■ Given instruction ■
Copy out all the lines exactly. Omit pictures.

■ Recorded data ■
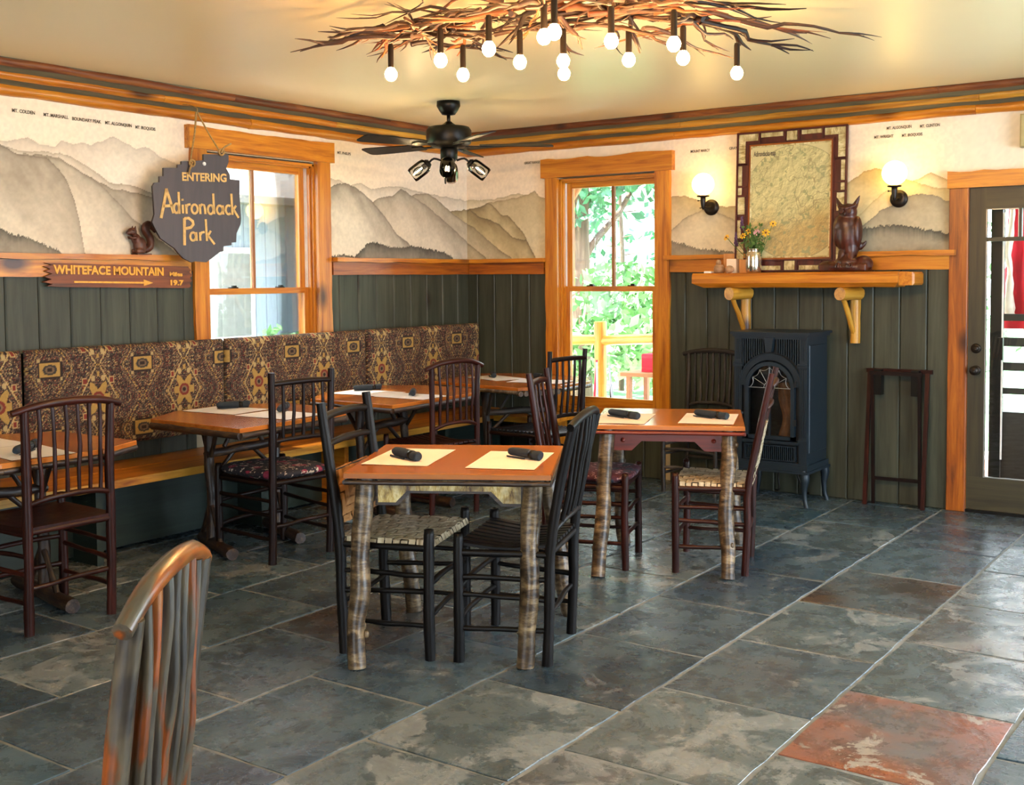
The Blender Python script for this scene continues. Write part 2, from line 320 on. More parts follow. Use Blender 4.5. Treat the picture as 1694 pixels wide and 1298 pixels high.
def paint_grid(name, fn_pos, us, vs, colfn, mat, parent):
    nu, nv = len(us), len(vs); U, V = np.meshgrid(us, vs, indexing='ij'); P = fn_pos(U, V).reshape(-1, 3)
    i = np.arange(nu*nv).reshape(nu, nv); q = np.stack([i[:-1, :-1], i[1:, :-1], i[1:, 1:], i[:-1, 1:]], -1).reshape(-1, 4)
    me = bpy.data.meshes.new(name); me.vertices.add(len(P)); me.vertices.foreach_set('co', P.ravel()); me.loops.add(q.size); me.loops.foreach_set('vertex_index', q.ravel())
    me.polygons.add(len(q)); me.polygons.foreach_set('loop_start', np.arange(0, q.size, 4)); me.polygons.foreach_set('loop_total', np.full(len(q), 4)); me.update(); me.validate()
    c = colfn(U, V).reshape(-1, 3); c4 = np.ones((len(c), 4), np.float32); c4[:, :3] = c
    a = me.color_attributes.new('paint', 'FLOAT_COLOR', 'POINT'); a.data.foreach_set('color', c4.ravel())
    at = me.attributes.new('gc', 'FLOAT_VECTOR', 'POINT'); at.data.foreach_set('vector', P.astype(np.float32).ravel())
    me.polygons.foreach_set('use_smooth', [True]*len(me.polygons)); me.materials.append(MAT[mat]); o = bpy.data.objects.new(name, me); COL.objects.link(o); o.parent = parent; return o
# value noise in numpy for the flat prints
_rs = np.random.RandomState(3); _T = _rs.rand(512, 512)
def vn(x, y):
    xi = np.floor(x).astype(int); yi = np.floor(y).astype(int); fx = x-xi; fy = y-yi; fx = fx*fx*(3-2*fx); fy = fy*fy*(3-2*fy)
    g = lambda a, b: _T[a % 512, b % 512]
    return (g(xi, yi)*(1-fx)+g(xi+1, yi)*fx)*(1-fy)+(g(xi, yi+1)*(1-fx)+g(xi+1, yi+1)*fx)*fy
def fbm(x, y, o=4):
    r = 0; a = .5; t = 0
    for k in range(o): r = r+a*vn(x*2**k+17*k, y*2**k+5*k); t += a; a *= .55
    return r/t
def lin(h): return np.array(srgb(h)[:3])
# ================================================================== SETTING
CEIL = 2.66
# ---- floor
base = MB().box(-.05, 8.55, -10.55, .05, -.12, -.0035).build('floor', 'grout'); struct(base)
cols = [-.22, .35, .92, 1.49, 2.07, 2.655, 3.235, 3.812, 4.388, 4.957, 5.53, 6.1, 6.68, 7.25, 7.83, 8.5]
phase = [-.4, -.2, -.55, -3.81, -4.155, -4.495, -.78, -1.84, -2.17, -1.82, -1.5, -2.0, -1.7, -1.4, -1.9]
special = {(8, 6): 'slate_rust', (8, 5): 'slate_pale', (8, 4): 'slate_pale', (4, 6): 'slate_brown', (7, 3): 'slate_brown', (8, 3): 'slate_pale', (9, 6): 'slate', (6, 7): 'slate_pale', (7, 6): 'slate_pale'}
P_ = .675
for ci in range(len(cols)-1):
    x0, x1 = max(cols[ci], 0), cols[ci+1]; ph = phase[ci] % P_ - P_; k = 0; y1 = 0.0; y = ph if ph < -.02 else ph-P_
    while y1 > -10.45:
        y0 = max(y, -10.5); n = 7; g = .008; rnd = lambda: random.uniform(-.0035, .0035); poly = []; sk = random.uniform(-.012, .012)
        for i in range(n): poly.append((x0+g+(x1-x0-2*g)*i/n, y0+g+rnd()+(sk if i else 0)*0))
        for i in range(n): poly.append((x1-g+rnd(), y0+g+(y1-y0-2*g)*i/n))
        for i in range(n): poly.append((x1-g-(x1-x0-2*g)*i/n, y1-g+rnd()))
        for i in range(n): poly.append((x0+g+rnd(), y1-g-(y1-y0-2*g)*i/n))
        zt = random.uniform(-.0015, .0015); tx, ty = random.uniform(-.003, .003), random.uniform(-.003, .003); cx, cy = (x0+x1)/2, (y0+y1)/2
        m = special.get((ci, k)) or random.choice(['slate']*7+['slate_pale'])
        MB().prism([(a-cx, b-cy) for a, b in poly], -.02, zt, lambda a, b, z: (a, b, z+(a*tx+b*ty if z > -.01 else 0)), .0018).build('stone_slab', m, base, (cx, cy, 0))
        y1 = y; y -= P_; k += 1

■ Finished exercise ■
The Blender Python script for this scene continues. Write part 2, from line 320 on. More parts follow. Use Blender 4.5. Treat the picture as 1694 pixels wide and 1298 pixels high.
def paint_grid(name, fn_pos, us, vs, colfn, mat, parent):
    nu, nv = len(us), len(vs); U, V = np.meshgrid(us, vs, indexing='ij'); P = fn_pos(U, V).reshape(-1, 3)
    i = np.arange(nu*nv).reshape(nu, nv); q = np.stack([i[:-1, :-1], i[1:, :-1], i[1:, 1:], i[:-1, 1:]], -1).reshape(-1, 4)
    me = bpy.data.meshes.new(name); me.vertices.add(len(P)); me.vertices.foreach_set('co', P.ravel()); me.loops.add(q.size); me.loops.foreach_set('vertex_index', q.ravel())
    me.polygons.add(len(q)); me.polygons.foreach_set('loop_start', np.arange(0, q.size, 4)); me.polygons.foreach_set('loop_total', np.full(len(q), 4)); me.update(); me.validate()
    c = colfn(U, V).reshape(-1, 3); c4 = np.ones((len(c), 4), np.float32); c4[:, :3] = c
    a = me.color_attributes.new('paint', 'FLOAT_COLOR', 'POINT'); a.data.foreach_set('color', c4.ravel())
    at = me.attributes.new('gc', 'FLOAT_VECTOR', 'POINT'); at.data.foreach_set('vector', P.astype(np.float32).ravel())
    me.polygons.foreach_set('use_smooth', [True]*len(me.polygons)); me.materials.append(MAT[mat]); o = bpy.data.objects.new(name, me); COL.objects.link(o); o.parent = parent; return o
# value noise in numpy for the flat prints
_rs = np.random.RandomState(3); _T = _rs.rand(512, 512)
def vn(x, y):
    xi = np.floor(x).astype(int); yi = np.floor(y).astype(int); fx = x-xi; fy = y-yi; fx = fx*fx*(3-2*fx); fy = fy*fy*(3-2*fy)
    g = lambda a, b: _T[a % 512, b % 512]
    return (g(xi, yi)*(1-fx)+g(xi+1, yi)*fx)*(1-fy)+(g(xi, yi+1)*(1-fx)+g(xi+1, yi+1)*fx)*fy
def fbm(x, y, o=4):
    r = 0; a = .5; t = 0
    for k in range(o): r = r+a*vn(x*2**k+17*k, y*2**k+5*k); t += a; a *= .55
    return r/t
def lin(h): return np.array(srgb(h)[:3])
# ================================================================== SETTING
CEIL = 2.66
# ---- floor
base = MB().box(-.05, 8.55, -10.55, .05, -.12, -.0035).build('floor', 'grout'); struct(base)
cols = [-.22, .35, .92, 1.49, 2.07, 2.655, 3.235, 3.812, 4.388, 4.957, 5.53, 6.1, 6.68, 7.25, 7.83, 8.5]
phase = [-.4, -.2, -.55, -3.81, -4.155, -4.495, -.78, -1.84, -2.17, -1.82, -1.5, -2.0, -1.7, -1.4, -1.9]
special = {(8, 6): 'slate_rust', (8, 5): 'slate_pale', (8, 4): 'slate_pale', (4, 6): 'slate_brown', (7, 3): 'slate_brown', (8, 3): 'slate_pale', (9, 6): 'slate', (6, 7): 'slate_pale', (7, 6): 'slate_pale'}
P_ = .675
for ci in range(len(cols)-1):
    x0, x1 = max(cols[ci], 0), cols[ci+1]; ph = phase[ci] % P_ - P_; k = 0; y1 = 0.0; y = ph if ph < -.02 else ph-P_
    while y1 > -10.45:
        y0 = max(y, -10.5); n = 7; g = .008; rnd = lambda: random.uniform(-.0035, .0035); poly = []; sk = random.uniform(-.012, .012)
        for i in range(n): poly.append((x0+g+(x1-x0-2*g)*i/n, y0+g+rnd()+(sk if i else 0)*0))
        for i in range(n): poly.append((x1-g+rnd(), y0+g+(y1-y0-2*g)*i/n))
        for i in range(n): poly.append((x1-g-(x1-x0-2*g)*i/n, y1-g+rnd()))
        for i in range(n): poly.append((x0+g+rnd(), y1-g-(y1-y0-2*g)*i/n))
        zt = random.uniform(-.0015, .0015); tx, ty = random.uniform(-.003, .003), random.uniform(-.003, .003); cx, cy = (x0+x1)/2, (y0+y1)/2
        m = special.get((ci, k)) or random.choice(['slate']*7+['slate_pale'])
        MB().prism([(a-cx, b-cy) for a, b in poly], -.02, zt, lambda a, b, z: (a, b, z+(a*tx+b*ty if z > -.01 else 0)), .0018).build('stone_slab', m, base, (cx, cy, 0))
        y1 = y; y -= P_; k += 1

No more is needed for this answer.